Over the past years, there have been an increasing number
of firms forming strategic alliances. A 'strategic alliance'
can be defined as a partnership, in which efforts are combined
in order to achieve a common goal. The main theory behind
strategic alliances is that they allow firms to increase their
leverage without bearing all the risk. According to Johnson
and Scholes ,[1] "Organisations cannot always cope with
increasingly complex environments (such as globalisation)
from internal resources and competences alone. They may see
the need to obtain materials, skills, innovation, finance
or access to markets, and recognize that these may be as readily
available through cooperation as through ownership."
Bailey and
Koney have divided the various types of strategic alliance
into four main categories, including: 'cooperation,' 'coordination,'
'collaboration' and 'coadunation.' Figure 1 in the Appendix
describes the main features of the types of alliance in each
category, and Figure 2 in the Appendix shows which types of
alliance fall under which category. For example, 'consortia'
and 'networks' fall under 'collaboration.' Figure 3 in the
Appendix describes some of these terms. It should be mentioned,
however, that Bailey and Koney have taken a very broad view
of different types of strategic alliance. Many would disagree
that some of the terms they have used would fall under the
definition of a "strategic alliance." They categorise
mergers, for example. However, Bailey and Koney are useful
as an introduction to the topic. Tidd et al are more specific
in their discussion of strategic alliances, focusing on 'co-option'
alliances and 'co-specialisation' alliances. These are described
in Figure 4 in the Appendix.

Firstly, a firm may form a strategic alliance with a competitor
in order to challenge other competition. Although a failure,
an example of this is The U.S. Memories alliance of the 1980s.

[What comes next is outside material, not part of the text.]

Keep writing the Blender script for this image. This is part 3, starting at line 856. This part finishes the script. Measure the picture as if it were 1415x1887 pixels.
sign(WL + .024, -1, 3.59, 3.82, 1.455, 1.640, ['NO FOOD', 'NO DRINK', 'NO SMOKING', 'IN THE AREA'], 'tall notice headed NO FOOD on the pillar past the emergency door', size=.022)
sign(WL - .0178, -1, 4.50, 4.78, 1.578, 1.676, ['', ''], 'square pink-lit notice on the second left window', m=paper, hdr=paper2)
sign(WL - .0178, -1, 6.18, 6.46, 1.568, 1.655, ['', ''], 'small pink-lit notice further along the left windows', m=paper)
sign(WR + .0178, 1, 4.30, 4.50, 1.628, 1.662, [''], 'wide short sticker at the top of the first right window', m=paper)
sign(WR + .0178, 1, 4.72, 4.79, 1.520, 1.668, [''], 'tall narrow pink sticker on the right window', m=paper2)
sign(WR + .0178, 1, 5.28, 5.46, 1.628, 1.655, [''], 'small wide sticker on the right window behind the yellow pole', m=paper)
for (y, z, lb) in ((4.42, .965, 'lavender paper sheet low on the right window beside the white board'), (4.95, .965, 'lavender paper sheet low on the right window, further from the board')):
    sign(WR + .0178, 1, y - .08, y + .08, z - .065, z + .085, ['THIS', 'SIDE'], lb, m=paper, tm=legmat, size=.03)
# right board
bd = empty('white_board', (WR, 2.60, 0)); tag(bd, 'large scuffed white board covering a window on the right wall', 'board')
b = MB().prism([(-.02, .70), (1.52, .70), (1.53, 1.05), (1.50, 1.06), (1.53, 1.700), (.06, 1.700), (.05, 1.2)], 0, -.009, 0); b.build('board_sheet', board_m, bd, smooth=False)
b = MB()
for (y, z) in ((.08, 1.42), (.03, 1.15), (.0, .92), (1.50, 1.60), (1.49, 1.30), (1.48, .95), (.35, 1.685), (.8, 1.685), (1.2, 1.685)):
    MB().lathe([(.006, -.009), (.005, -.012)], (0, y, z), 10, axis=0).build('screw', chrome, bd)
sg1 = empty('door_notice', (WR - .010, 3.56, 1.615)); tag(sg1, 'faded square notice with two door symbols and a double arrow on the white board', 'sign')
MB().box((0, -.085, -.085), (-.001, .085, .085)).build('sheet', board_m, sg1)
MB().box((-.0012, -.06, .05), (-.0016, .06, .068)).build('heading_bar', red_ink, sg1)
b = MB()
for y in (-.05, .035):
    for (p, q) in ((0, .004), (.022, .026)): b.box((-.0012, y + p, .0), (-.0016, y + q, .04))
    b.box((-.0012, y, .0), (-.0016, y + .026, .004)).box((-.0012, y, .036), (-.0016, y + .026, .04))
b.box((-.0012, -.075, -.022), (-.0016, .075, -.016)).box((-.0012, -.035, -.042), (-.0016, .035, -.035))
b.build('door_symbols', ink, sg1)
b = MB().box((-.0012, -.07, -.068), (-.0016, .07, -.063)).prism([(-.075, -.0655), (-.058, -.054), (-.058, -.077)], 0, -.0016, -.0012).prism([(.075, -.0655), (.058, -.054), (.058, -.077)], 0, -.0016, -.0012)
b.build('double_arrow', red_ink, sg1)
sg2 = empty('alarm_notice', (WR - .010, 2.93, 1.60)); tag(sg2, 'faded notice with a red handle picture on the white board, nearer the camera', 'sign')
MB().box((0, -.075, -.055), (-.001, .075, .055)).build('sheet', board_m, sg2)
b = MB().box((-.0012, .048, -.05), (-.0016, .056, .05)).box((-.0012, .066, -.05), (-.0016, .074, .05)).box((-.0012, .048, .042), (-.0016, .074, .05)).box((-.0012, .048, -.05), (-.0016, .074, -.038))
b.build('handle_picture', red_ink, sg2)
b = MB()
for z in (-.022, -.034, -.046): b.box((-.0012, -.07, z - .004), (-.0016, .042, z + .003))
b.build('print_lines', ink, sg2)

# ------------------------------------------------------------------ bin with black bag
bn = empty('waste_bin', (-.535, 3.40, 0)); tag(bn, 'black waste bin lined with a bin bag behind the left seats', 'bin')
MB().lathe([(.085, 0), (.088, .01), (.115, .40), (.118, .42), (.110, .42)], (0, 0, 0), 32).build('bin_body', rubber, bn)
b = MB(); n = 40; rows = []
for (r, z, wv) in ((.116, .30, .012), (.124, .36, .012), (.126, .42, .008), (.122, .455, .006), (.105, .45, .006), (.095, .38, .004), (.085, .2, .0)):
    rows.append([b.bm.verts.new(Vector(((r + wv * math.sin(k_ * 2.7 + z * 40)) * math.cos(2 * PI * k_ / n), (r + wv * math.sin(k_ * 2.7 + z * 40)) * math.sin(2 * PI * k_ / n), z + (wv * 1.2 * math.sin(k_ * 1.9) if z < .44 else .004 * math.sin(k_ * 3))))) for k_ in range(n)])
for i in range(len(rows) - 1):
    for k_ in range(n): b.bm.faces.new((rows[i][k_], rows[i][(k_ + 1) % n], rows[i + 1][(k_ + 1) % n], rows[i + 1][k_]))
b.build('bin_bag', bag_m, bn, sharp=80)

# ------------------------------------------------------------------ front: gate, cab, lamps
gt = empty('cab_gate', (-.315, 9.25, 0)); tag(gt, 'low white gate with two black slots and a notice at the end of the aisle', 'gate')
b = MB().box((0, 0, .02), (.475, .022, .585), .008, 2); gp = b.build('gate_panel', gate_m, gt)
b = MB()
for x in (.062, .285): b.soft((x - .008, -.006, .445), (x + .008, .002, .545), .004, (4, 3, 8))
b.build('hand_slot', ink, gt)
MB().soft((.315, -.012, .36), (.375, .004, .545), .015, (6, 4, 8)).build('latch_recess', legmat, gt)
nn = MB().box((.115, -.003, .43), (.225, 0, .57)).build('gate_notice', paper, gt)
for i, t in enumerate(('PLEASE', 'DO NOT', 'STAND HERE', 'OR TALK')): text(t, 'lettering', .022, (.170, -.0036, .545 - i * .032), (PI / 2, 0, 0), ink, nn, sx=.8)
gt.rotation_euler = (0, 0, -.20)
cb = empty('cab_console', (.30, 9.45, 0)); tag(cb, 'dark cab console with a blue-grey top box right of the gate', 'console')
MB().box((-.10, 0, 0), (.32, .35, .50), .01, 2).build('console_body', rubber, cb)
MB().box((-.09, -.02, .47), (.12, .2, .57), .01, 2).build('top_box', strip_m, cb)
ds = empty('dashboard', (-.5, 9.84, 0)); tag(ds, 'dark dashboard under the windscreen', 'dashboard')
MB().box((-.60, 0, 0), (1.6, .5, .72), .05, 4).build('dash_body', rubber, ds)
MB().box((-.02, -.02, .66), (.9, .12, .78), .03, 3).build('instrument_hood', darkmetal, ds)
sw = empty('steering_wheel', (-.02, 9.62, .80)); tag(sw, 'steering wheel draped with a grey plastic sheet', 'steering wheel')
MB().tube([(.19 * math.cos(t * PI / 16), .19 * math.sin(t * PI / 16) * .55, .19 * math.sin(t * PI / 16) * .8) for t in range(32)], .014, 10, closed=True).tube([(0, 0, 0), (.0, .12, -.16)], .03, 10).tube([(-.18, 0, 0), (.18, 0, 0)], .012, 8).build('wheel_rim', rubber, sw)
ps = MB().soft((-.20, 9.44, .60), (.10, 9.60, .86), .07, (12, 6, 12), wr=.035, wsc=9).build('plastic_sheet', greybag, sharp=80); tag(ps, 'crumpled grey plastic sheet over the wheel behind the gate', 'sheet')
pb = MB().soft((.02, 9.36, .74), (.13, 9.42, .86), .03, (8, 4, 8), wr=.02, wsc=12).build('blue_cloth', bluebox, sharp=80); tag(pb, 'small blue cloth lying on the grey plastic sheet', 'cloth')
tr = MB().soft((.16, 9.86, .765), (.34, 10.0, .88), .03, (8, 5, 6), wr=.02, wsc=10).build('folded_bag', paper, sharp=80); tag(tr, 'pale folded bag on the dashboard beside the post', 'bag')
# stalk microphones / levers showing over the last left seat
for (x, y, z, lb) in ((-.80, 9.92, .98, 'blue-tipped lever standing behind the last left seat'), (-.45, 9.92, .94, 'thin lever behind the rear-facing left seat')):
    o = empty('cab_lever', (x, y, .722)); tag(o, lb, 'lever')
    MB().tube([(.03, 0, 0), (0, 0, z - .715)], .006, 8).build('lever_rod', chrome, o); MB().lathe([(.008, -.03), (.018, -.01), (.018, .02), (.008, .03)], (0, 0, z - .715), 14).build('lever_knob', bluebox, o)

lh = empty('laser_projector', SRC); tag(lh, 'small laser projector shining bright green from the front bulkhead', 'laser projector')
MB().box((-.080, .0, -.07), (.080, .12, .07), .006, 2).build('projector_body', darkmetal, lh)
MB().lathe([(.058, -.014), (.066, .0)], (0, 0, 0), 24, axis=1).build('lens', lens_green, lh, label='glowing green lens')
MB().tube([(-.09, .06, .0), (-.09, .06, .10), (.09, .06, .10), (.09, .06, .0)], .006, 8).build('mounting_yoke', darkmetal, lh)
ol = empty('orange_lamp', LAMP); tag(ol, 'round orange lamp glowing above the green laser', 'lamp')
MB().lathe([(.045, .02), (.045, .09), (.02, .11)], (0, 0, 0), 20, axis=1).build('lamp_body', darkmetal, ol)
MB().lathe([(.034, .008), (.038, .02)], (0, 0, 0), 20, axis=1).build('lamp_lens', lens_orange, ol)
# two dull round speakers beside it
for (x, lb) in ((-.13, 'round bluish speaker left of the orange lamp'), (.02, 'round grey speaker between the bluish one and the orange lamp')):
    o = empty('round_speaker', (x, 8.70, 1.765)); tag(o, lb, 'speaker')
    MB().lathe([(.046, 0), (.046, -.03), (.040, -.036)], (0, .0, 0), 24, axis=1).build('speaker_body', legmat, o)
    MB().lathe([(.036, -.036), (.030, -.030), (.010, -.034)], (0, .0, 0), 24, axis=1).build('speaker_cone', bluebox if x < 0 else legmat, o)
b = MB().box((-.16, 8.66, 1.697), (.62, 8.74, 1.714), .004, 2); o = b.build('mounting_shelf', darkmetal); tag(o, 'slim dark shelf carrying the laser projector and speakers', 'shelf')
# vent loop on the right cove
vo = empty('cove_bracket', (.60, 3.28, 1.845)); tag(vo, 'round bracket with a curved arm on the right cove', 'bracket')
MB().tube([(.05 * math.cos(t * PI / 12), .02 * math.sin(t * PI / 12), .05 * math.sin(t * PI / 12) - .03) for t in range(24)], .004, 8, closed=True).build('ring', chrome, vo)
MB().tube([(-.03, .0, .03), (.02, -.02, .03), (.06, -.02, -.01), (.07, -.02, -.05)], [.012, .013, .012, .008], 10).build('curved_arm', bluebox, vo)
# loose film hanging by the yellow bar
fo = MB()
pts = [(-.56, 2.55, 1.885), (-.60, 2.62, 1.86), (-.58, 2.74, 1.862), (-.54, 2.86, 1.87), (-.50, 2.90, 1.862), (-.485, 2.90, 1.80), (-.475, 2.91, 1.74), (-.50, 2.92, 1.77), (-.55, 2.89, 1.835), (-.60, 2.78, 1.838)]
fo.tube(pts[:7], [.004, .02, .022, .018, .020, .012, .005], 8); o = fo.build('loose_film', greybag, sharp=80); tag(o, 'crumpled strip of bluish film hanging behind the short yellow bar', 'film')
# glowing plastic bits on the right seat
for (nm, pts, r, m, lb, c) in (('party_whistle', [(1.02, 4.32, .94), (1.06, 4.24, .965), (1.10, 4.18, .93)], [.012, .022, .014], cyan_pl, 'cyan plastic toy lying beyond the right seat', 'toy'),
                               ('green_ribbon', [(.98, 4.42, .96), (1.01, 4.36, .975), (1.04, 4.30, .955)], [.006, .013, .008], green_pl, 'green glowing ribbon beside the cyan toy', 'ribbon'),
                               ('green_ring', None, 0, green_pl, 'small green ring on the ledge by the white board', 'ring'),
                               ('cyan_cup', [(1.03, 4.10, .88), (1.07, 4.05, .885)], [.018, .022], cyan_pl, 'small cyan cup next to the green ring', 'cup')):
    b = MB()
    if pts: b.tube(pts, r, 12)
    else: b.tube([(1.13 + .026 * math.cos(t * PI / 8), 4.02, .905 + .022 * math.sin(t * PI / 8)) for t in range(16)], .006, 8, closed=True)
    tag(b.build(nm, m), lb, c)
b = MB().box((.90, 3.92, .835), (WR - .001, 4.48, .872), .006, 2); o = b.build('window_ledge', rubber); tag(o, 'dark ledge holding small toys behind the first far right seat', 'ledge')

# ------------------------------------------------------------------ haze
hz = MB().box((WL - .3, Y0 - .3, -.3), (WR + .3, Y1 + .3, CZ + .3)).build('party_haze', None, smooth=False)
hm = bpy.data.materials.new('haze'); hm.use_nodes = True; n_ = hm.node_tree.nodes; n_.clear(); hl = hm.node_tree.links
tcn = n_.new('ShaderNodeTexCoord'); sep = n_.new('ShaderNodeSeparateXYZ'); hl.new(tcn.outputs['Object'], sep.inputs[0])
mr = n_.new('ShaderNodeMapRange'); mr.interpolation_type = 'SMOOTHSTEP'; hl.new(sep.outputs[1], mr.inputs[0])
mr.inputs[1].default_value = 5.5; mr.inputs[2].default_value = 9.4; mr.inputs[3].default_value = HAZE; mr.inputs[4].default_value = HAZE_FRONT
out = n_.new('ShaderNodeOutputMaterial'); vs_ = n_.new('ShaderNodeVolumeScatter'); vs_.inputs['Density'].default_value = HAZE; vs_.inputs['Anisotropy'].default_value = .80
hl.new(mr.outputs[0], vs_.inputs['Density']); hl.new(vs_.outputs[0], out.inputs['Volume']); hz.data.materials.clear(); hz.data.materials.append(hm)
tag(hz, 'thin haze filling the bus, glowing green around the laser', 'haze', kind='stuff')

This involved seven of the largest US semiconductor manufacturers
(such as IBM and Hewlett-Packard). They set out to counter
the Japanese dominance of producing random access memory chips.
A further motivation for a firm to form a strategic alliance
with a competitor is in order to acquire knowledge and share
technologies. An example of two firms engaging in this is
Philips and Sony in their joint development and marketing
of the CD. Philips had developed the prototype for the CD
player by 1978, but appreciated that it would be difficult
to produce and market it alone. Sony offered Philips access
to complementary technologies. For example, Sony eliminated
500 components, making the CD player smaller. Besides offering
help with development, Sony also offered Philips access to
the Japanese market. Access to markets is another reason why
a firm might enter into an alliance with a competitor.